According to a recent survey, voters in five Bay Area counties are all on the same page with 83 percent saying the cost of housing is an “extremely” or “very” serious problem. Yet attitudes diverge when asked about the rate of development in their communities.

Only 18 percent think the rate of development is too slow, while 74 percent say the rate of growth is about right or too fast. Even though the Bay Area is in the throes of a housing crisis and has seen the number of people leaving the area on the rise; voters over age 40 tend to be divided on whether the rate of growth is about right or too fast, while those under 40 generally say the pace is about right.

“We’re in a crisis,” said Carl Guardino, CEO of the Silicon Valley Leadership Group.
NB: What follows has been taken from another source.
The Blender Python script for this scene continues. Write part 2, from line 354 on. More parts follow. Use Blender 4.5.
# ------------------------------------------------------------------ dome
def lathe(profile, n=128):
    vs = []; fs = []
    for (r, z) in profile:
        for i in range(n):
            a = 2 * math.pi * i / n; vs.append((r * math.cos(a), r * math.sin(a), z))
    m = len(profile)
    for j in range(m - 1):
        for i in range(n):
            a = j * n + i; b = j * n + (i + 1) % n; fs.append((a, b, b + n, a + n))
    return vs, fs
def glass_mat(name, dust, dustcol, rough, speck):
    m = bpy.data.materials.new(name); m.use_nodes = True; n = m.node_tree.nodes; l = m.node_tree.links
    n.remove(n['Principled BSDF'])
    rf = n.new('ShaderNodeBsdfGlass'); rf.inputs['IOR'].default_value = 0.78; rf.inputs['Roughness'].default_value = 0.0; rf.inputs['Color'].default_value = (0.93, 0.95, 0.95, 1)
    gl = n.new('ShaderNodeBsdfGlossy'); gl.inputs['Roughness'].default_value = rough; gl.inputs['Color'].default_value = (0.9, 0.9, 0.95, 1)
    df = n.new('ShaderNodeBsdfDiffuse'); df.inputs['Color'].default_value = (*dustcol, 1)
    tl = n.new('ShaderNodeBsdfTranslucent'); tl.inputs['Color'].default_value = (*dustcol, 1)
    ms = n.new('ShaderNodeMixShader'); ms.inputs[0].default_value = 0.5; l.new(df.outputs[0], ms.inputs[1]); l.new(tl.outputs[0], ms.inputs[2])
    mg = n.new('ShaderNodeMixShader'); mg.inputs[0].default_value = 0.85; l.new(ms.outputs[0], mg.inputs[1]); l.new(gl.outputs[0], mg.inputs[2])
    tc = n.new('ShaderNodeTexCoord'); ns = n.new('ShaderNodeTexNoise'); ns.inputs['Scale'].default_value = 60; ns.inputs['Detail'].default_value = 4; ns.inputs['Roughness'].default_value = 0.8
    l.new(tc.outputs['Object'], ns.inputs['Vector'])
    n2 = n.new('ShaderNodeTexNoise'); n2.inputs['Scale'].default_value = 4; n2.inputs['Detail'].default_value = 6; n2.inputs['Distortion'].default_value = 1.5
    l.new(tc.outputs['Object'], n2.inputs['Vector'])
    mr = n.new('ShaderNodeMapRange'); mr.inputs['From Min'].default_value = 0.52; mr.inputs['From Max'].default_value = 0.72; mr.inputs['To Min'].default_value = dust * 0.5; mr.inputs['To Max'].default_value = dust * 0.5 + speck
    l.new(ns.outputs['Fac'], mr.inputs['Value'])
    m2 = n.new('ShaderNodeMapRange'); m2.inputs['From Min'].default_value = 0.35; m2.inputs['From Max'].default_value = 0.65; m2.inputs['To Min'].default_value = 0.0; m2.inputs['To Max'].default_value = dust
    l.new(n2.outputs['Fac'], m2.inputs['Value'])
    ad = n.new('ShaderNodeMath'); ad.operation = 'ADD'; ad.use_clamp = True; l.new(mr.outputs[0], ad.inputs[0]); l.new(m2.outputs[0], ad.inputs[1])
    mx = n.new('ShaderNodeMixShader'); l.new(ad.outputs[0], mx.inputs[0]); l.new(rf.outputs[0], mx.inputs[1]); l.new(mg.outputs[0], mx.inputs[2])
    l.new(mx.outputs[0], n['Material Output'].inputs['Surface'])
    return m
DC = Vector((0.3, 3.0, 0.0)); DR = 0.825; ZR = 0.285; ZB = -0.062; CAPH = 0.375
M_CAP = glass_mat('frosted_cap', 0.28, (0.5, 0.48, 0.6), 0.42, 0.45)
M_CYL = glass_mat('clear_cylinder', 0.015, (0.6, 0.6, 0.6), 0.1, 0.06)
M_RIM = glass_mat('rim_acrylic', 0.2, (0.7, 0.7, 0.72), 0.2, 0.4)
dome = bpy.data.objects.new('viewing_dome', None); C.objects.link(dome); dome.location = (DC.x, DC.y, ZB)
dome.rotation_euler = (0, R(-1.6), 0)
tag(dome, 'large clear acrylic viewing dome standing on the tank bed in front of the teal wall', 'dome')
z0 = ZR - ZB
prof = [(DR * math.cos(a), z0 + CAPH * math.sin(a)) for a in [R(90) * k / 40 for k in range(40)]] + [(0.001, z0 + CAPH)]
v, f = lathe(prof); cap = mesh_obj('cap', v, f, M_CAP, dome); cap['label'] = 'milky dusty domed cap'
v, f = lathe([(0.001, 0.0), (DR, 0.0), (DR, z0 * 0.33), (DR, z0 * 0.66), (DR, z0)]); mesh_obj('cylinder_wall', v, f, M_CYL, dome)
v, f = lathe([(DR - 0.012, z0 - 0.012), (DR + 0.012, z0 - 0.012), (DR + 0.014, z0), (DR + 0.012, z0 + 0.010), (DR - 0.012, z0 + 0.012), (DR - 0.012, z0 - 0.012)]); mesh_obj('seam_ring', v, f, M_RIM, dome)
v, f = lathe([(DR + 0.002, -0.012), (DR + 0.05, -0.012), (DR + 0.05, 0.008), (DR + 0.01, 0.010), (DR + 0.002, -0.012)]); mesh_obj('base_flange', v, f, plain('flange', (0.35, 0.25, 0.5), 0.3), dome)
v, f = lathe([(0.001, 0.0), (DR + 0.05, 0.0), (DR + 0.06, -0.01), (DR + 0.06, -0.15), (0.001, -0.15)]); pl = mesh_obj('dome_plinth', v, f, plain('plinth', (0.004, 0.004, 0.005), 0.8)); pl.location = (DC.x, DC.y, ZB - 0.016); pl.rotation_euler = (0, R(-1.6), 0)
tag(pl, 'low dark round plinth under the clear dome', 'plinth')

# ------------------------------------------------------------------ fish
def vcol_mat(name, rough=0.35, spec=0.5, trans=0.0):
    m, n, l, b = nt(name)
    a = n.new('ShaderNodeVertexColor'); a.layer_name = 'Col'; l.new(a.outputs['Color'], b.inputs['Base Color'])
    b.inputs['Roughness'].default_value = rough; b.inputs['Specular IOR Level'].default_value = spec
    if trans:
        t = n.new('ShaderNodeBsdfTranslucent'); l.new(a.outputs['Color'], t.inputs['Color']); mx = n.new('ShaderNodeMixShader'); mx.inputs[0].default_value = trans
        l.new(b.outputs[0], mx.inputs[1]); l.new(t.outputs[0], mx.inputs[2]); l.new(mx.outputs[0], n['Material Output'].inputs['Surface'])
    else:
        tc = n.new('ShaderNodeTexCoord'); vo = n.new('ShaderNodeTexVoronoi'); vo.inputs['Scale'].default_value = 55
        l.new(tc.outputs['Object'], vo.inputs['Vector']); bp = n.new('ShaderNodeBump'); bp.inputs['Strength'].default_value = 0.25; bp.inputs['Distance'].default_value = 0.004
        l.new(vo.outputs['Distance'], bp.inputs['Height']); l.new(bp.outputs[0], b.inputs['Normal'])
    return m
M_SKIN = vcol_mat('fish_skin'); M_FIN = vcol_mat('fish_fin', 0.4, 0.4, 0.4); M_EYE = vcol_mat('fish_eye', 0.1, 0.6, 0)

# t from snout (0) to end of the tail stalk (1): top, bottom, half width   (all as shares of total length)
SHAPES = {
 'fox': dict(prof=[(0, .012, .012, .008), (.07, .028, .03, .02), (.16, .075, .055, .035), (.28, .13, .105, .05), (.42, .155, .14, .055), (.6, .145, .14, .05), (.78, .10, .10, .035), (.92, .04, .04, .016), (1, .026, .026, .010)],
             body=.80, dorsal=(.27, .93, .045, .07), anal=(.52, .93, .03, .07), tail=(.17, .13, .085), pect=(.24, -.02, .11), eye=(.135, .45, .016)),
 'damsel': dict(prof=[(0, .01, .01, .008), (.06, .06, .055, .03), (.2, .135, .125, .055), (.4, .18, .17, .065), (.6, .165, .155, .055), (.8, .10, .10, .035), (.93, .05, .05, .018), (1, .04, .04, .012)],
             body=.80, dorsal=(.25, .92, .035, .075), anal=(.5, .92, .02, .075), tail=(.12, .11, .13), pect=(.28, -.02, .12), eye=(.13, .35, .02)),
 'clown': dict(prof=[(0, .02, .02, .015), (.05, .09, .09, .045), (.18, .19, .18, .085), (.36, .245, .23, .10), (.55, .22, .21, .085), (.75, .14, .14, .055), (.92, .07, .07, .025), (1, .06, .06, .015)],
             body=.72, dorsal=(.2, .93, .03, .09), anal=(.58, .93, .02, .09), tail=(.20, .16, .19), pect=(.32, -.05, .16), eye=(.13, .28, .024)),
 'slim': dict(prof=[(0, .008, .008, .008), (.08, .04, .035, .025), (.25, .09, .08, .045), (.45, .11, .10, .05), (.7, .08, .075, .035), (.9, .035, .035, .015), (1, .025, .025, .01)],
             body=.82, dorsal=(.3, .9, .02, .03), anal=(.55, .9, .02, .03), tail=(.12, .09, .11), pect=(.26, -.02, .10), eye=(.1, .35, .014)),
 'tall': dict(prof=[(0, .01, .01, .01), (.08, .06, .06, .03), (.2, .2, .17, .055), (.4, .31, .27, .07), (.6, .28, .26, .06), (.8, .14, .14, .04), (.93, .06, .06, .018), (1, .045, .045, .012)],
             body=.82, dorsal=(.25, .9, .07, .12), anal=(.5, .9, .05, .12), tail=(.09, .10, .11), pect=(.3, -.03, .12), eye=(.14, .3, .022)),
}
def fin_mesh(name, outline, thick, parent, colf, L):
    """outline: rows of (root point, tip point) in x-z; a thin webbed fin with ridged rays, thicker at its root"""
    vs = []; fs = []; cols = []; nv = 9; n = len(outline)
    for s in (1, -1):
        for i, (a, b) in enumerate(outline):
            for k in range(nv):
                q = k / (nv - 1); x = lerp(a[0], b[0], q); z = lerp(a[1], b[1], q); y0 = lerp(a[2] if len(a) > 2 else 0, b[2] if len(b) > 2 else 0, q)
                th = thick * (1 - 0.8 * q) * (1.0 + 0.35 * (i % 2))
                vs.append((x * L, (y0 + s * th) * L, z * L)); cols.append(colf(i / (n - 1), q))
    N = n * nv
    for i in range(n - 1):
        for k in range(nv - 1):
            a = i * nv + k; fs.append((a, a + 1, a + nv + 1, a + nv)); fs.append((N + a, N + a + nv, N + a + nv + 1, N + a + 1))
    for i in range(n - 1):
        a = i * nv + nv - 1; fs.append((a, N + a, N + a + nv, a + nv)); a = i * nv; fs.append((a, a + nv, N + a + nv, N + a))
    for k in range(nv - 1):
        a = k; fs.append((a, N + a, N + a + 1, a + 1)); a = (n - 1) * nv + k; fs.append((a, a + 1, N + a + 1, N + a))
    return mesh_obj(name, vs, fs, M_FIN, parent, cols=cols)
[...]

He compared the housing shortage and resistance to new development to an airplane slowly descending, with few passengers recognizing how perilous the journey has become. “Our job is to keep the plane from crashing.”

When you examine the data by county, Alameda and Contra Costa county voters are especially likely to say that the rate of growth is about right with 45 percent saying so in Alameda County and 48 percent in Contra Costa. However, 38 percent of folks in San Francisco and 37 percent in Santa Clara deem the rate of growth too fast for their liking.

Editors Note: The five-county poll also revealed that about two thirds of respondents said the region’s quality of life has declined in the past five years. Their top concerns include the high cost of housing, living, traffic and homelessness. Fairbank, Maslin, Maullin, Metz and Associates conducted the survey of 1,568 registered voters in Alameda, Contra Costa, Santa Clara, San Mateo and San Francisco counties for the Silicon Valley Leadership Group and the Bay Area News Group. The poll, conducted Feb. 14-24, has a margin of error of +/- 3.1 percentage points.